Thursday, July 2, 2009

Socially engaged art

“When used to tell the truth,” she [Beverly Naidus] told the audience, “[beauty] can be really powerful.”

I missed my train at Grand Central Terminal by seven minutes last night, but it was worth it to stick around after a Bluestockings book reading. In that critical seven minutes, I got to meet the featured author, Beverly Naidus, and pick up her book, Arts for Change: Teaching Outside the Frame (New Village Press, 2009). Although I went to get ideas for an eco-art course that I’m developing in collaboration at Purchase Collegewith an environmental studies instructor, I found her talk to be very helpful for contextualizing my own artwork and for mitigating some of my insecurities as an artist.

Naidus made and defended feminist art in its early days, so I value her opinion. While listening to her presentation, I realized something about the creative process: inclinations can become convictions in the moment that someone you respect not only echoes your sentiments but manages to articulate them in a way that you cannot because you’re too close to the issue. It’s validating, and I don’t mean that in an egotistical way. For me, there were two things that Beverly said that resonated with me.

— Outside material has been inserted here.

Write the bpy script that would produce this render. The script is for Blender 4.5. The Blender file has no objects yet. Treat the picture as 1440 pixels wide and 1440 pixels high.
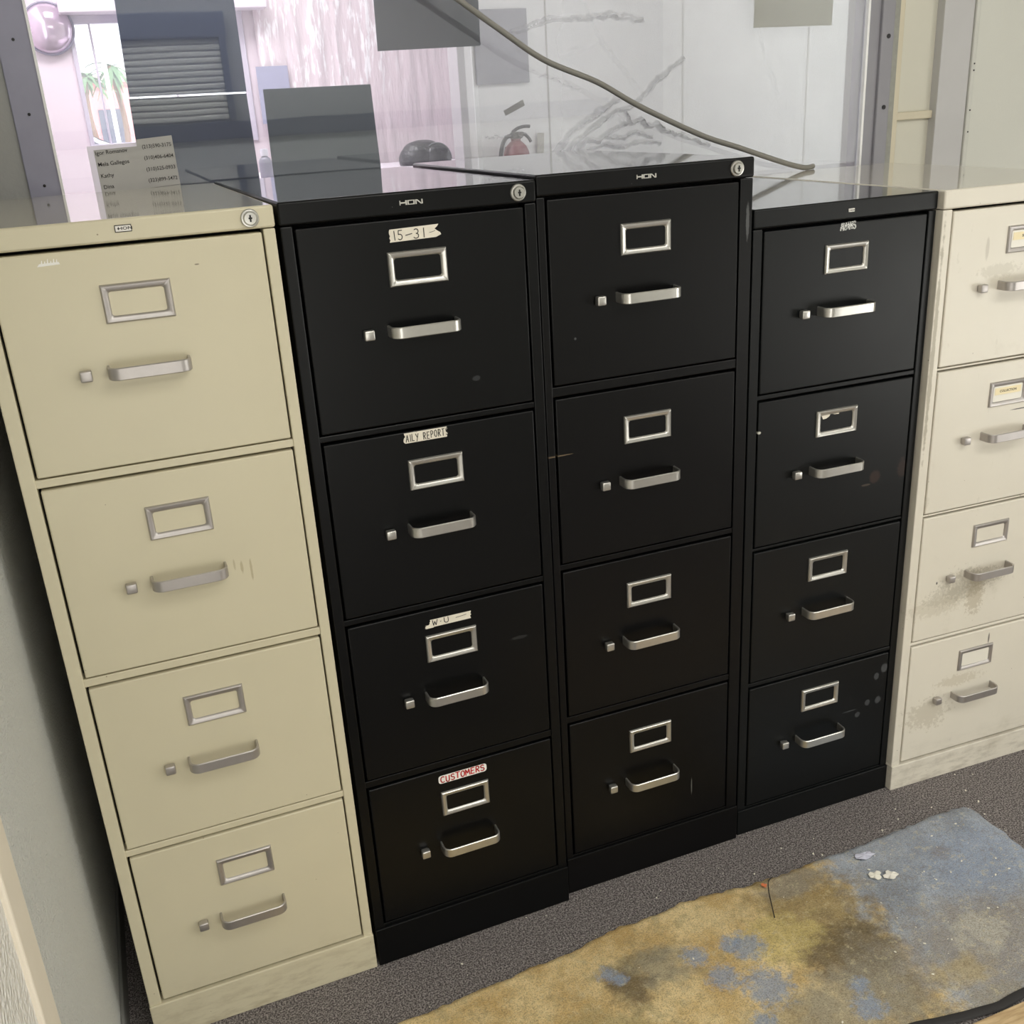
import bpy, bmesh, math, random
from mathutils import Vector, Matrix, noise as mnoise

random.seed(7)
SC = bpy.context.scene
COL = SC.collection
PI = math.pi

# ------------------------------------------------------------------ helpers
def srgb(r, g, b):
    def f(c):
        c /= 255.0
        return c / 12.92 if c <= 0.04045 else ((c + 0.055) / 1.055) ** 2.4
    return (f(r), f(g), f(b), 1.0)

def tag(o, label=None, cat=None, group=None, kind=None):
    if label: o['label'] = label
    if cat: o['category'] = cat
    if group: o['group'] = group
    if kind: o['kind'] = kind
    return o

def empty(name, loc=(0, 0, 0), rz=0.0):
    o = bpy.data.objects.new(name, None)
    o.empty_display_size = 0.05
    o.location = loc
    o.rotation_euler = (0, 0, rz)
    COL.objects.link(o)
    return o

def obj(name, bm, mats, parent=None, smooth=False, loc=None):
    me = bpy.data.meshes.new(name)
    bmesh.ops.recalc_face_normals(bm, faces=bm.faces[:])
    bm.to_mesh(me)
    bm.free()
    for m in (mats if isinstance(mats, (list, tuple)) else [mats]):
        me.materials.append(m)
    if smooth:
        me.polygons.foreach_set('use_smooth', [True] * len(me.polygons))
        try:
            me.set_sharp_from_angle(angle=math.radians(38))
        except Exception:
            pass
        for p in me.polygons:
            if p.area > .0025: p.use_smooth = False
    o = bpy.data.objects.new(name, me)
    COL.objects.link(o)
    if parent: o.parent = parent
    if loc: o.location = loc
    return o

def box(bm, x0, x1, y0, y1, z0, z1, bev=0.0, seg=2, mi=0):
    t = bmesh.new()
    bmesh.ops.create_cube(t, size=1.0)
    for v in t.verts:
        v.co = Vector(((x0 + x1) / 2 + v.co.x * (x1 - x0), (y0 + y1) / 2 + v.co.y * (y1 - y0), (z0 + z1) / 2 + v.co.z * (z1 - z0)))
    if bev > 0:
        bmesh.ops.bevel(t, geom=t.edges[:], offset=bev, segments=seg, affect='EDGES', profile=0.5)
    merge(bm, t, mi)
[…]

Early in her presentation, she defended the role of beauty in contemporary art. “When used to tell the truth,” she told the audience, “[beauty] can be really powerful.” Sometimes I wonder if I should make my work grotesque (picture Cindy Sherman’s use of vomit or Jana Sterbak’s raw meat), but it’s just not my style. Frankly, I like the idea of seducing the viewer with silky fabric in pretty shades of pink because it’s a reminder of the power inherent in feminine signifiers. I too am seduced by them in spite of myself, and that tension drives the work. Hopefully, by drawing viewers in with beauty, I can capture their attention long enough to get them to contemplate the underlying message, which is that girls are socialized through clothing that reinforces seemingly innocuous stereotypes that are potentially damaging from a feminist perspective.

The other thing that clicked with me was Naidus’ use of the term ‘socially engaged art’ rather than ‘activism’ because it is more inclusive. Her definition of “art that intends to provoke social change” made me really happy. (I feel that I should write something more profound and scholarly but that is the truth—it made me happy). I once knew someone who delighted in his ‘quiet rebellions’, bucking convention by doing things like wearing mismatched socks. I’ve always felt my work was more of a quiet rebellion than activism. It is not community-based, nor does it feed into a cause that would provoke a formal protest, and it is unlikely to get me arrested like some of the actions my artist friends have undertaken. Naidus’ use of the term ‘socially engaged art’ made me feel like there is a legitimate niche for me in the art world.